■ SET PROBLEM: All of the data needs to be repeated exactly.

■ DATA LINES:
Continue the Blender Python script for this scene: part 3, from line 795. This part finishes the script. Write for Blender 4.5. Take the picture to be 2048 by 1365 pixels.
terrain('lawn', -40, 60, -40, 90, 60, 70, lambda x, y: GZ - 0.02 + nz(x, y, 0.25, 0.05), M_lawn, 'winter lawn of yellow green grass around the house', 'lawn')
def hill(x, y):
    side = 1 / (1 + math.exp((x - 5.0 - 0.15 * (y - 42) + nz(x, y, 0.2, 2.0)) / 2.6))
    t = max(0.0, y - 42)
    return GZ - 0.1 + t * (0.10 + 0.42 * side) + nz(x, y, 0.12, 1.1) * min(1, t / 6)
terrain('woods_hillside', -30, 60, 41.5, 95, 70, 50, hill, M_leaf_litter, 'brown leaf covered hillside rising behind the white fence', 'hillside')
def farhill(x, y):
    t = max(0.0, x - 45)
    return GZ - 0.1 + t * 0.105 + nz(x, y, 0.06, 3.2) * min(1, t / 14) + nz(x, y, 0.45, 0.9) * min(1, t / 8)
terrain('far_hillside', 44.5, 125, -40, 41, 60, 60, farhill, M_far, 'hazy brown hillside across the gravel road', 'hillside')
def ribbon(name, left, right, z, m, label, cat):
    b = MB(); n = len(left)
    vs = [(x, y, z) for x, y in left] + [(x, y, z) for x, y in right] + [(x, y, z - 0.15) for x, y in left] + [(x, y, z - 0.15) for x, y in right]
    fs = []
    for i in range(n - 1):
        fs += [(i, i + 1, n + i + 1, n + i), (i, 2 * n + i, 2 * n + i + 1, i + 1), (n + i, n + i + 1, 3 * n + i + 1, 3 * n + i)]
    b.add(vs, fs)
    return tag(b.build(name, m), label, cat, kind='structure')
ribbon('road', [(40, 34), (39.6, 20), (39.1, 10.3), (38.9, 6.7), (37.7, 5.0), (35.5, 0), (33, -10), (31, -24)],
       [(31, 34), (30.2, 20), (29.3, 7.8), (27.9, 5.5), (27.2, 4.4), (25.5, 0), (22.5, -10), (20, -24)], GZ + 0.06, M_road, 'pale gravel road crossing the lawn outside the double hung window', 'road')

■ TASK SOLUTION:
Continue the Blender Python script for this scene: part 3, from line 795. This part finishes the script. Write for Blender 4.5. Take the picture to be 2048 by 1365 pixels.
terrain('lawn', -40, 60, -40, 90, 60, 70, lambda x, y: GZ - 0.02 + nz(x, y, 0.25, 0.05), M_lawn, 'winter lawn of yellow green grass around the house', 'lawn')
def hill(x, y):
    side = 1 / (1 + math.exp((x - 5.0 - 0.15 * (y - 42) + nz(x, y, 0.2, 2.0)) / 2.6))
    t = max(0.0, y - 42)
    return GZ - 0.1 + t * (0.10 + 0.42 * side) + nz(x, y, 0.12, 1.1) * min(1, t / 6)
terrain('woods_hillside', -30, 60, 41.5, 95, 70, 50, hill, M_leaf_litter, 'brown leaf covered hillside rising behind the white fence', 'hillside')
def farhill(x, y):
    t = max(0.0, x - 45)
    return GZ - 0.1 + t * 0.105 + nz(x, y, 0.06, 3.2) * min(1, t / 14) + nz(x, y, 0.45, 0.9) * min(1, t / 8)
terrain('far_hillside', 44.5, 125, -40, 41, 60, 60, farhill, M_far, 'hazy brown hillside across the gravel road', 'hillside')
def ribbon(name, left, right, z, m, label, cat):
    b = MB(); n = len(left)
    vs = [(x, y, z) for x, y in left] + [(x, y, z) for x, y in right] + [(x, y, z - 0.15) for x, y in left] + [(x, y, z - 0.15) for x, y in right]
    fs = []
    for i in range(n - 1):
        fs += [(i, i + 1, n + i + 1, n + i), (i, 2 * n + i, 2 * n + i + 1, i + 1), (n + i, n + i + 1, 3 * n + i + 1, 3 * n + i)]
    b.add(vs, fs)
    return tag(b.build(name, m), label, cat, kind='structure')
ribbon('road', [(40, 34), (39.6, 20), (39.1, 10.3), (38.9, 6.7), (37.7, 5.0), (35.5, 0), (33, -10), (31, -24)],
       [(31, 34), (30.2, 20), (29.3, 7.8), (27.9, 5.5), (27.2, 4.4), (25.5, 0), (22.5, -10), (20, -24)], GZ + 0.06, M_road, 'pale gravel road crossing the lawn outside the double hung window', 'road')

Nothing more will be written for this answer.